For instance, in my “solstice plan,” the workout cycle will bell curve to a maximum during the longest day of the year June 20 and will decrease slowly until the shortest day of the year Dec 20. Now, when the New Year arrives and each day is getting longer, so do the workouts until they peak in June. And the cycle continues. As you can see below in the 15 month periodization cycle, my running/high rep PT cycles peak in Jun-Jul and my swimming drops to about 50% of what I do in the winter swim peak. Also during the winter there is a peak in lifting that begins late fall / early winter. Usually the lifting cycle is 12-16 weeks. So arranged like this my running peak for both distance / speed is in June - July, swimming and rucking peak for both speed and distance is Dec-Jan, and lifting peak is late March. This cycle has proved invaluable to my health, fitness, ability to stay active without injury for the past ten years.

Why periodize? Well for athletes it is all about peaking during the season / championship season, but the for tactical athlete there are no off-seasons. The military has an easier schedule to fit this type of program into as you can PEAK prior deployments on the elements you will need for deploying to a combat zone: speed, agility, strength, good foundation of endurance. For the police and fire fighter - finding the "off-season" is harder if not impossible, so the extra stresses of workouts need to be perfectly timed as both stress reliever as well as capability increaser / maintainer.

Red Line = Running / PT
Blue Line = Swimming
Black Line = Lift



http://www.stewsmith.com/linkpages/solsticerunningplan.htm

As you see, the easier running part of the workout comes in the middle of winter and the toughest part is in the summer. Winter workouts do not mean you do NOTHING - they are just easier in time involvement, mileage, and repetition than the summer season. My book Maximum Fitness is a 52 week workout that demonstrates the cycle into 4 x 13 week periods that include:

1st Quarter - Calisthenics / Cardio Workouts - The goal of this cycle is to build a foundation of moderate to high reps of calisthenics or bodyweight exercises to improve fitness testing scores, but to also burn off some of the bulk you created during the winter weight lifting cycle. Progressing the running each week is critical to this cycle as well and will help prevent over-use running injuries when starting back up again.

2nd Quarter - Calisthenics / Cardio Workout (more advanced) - This phase takes the last cycle and builds upon it further with more maximum effort (high rep / high mileage cardio) workouts. Typically at the end of this cycle you will reach a peak in cardiovascular and bodyweight performance. At this point, you will be ready for a change.

3rd Quarter - Some Calisthenics / Some Weights / Cardio Workouts - So, you change your routine a bit.

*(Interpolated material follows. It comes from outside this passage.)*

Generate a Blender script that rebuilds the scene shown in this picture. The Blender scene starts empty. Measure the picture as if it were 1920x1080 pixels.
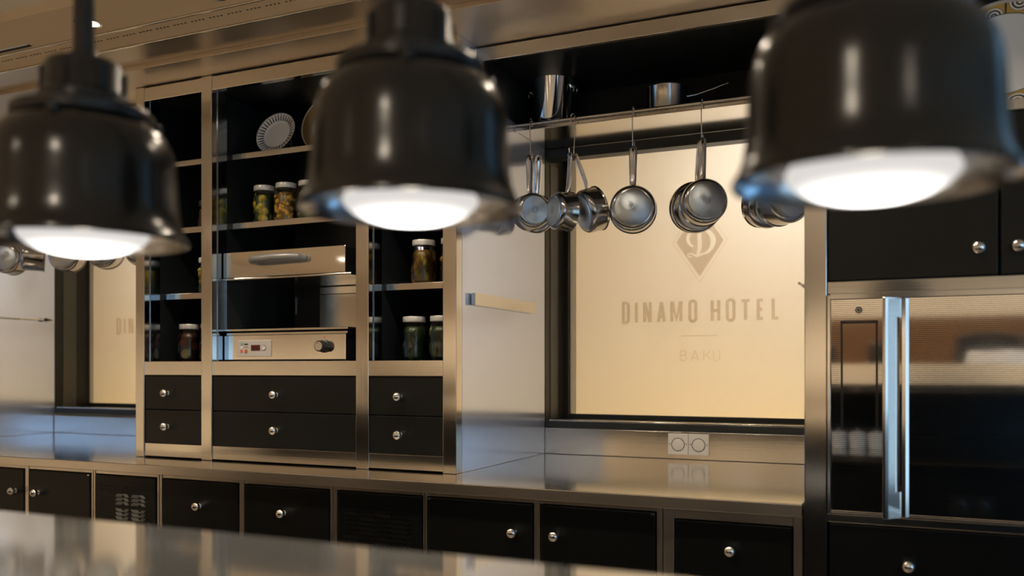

Decrease reps of calisthenics, but add weights incrementally each week to build up your strength. Cardio options grow by adding more non-impact to your running routine as you taper a bit to prepare for the weight cycle.

4th Quarter - Near 100% weights / less running more non impact cardio - The weight routine in Max Fitness is more of a weight gain cycle - body building like workout. But as a former football player and power lifter, I have always enjoyed this cycle and found that within 4-8 weeks, I was back to old max weight (1RM) in several exercises to include bench press, power clean, and dead lifts. Usually weight gain will accompany this cycle and typical results are 10-15 lbs especially if you like to watch football and eat! The legs will feel good on occasional runs after a few weeks of tapering down to more non-impact cardio. My newer ebooks on winter lifting phases focus on the power lifts as well as the non impact cardio options.

The NEW Navy SEAL Weight Training Workout however is more powerlifting to simulate boat carries, log PT, fireman carries, rucking.


When you push your fitness to extremes the way I have throughout my teens, 20s, 30s, and now 40s, you need to create a break from all the elements of the above routine. Periodization is required to achieve that - it is simply model of a program that logically progresses throughout the year. You can create your own to fit your fitness goals.

When I was in the SEAL teams, we actually did this type of program as winter diving always was tough without extra bulk. So, we bulked up over the winter in order to handle the colder water temperatures. So this style of training does perform a very useful purpose tactically as well as physiologically.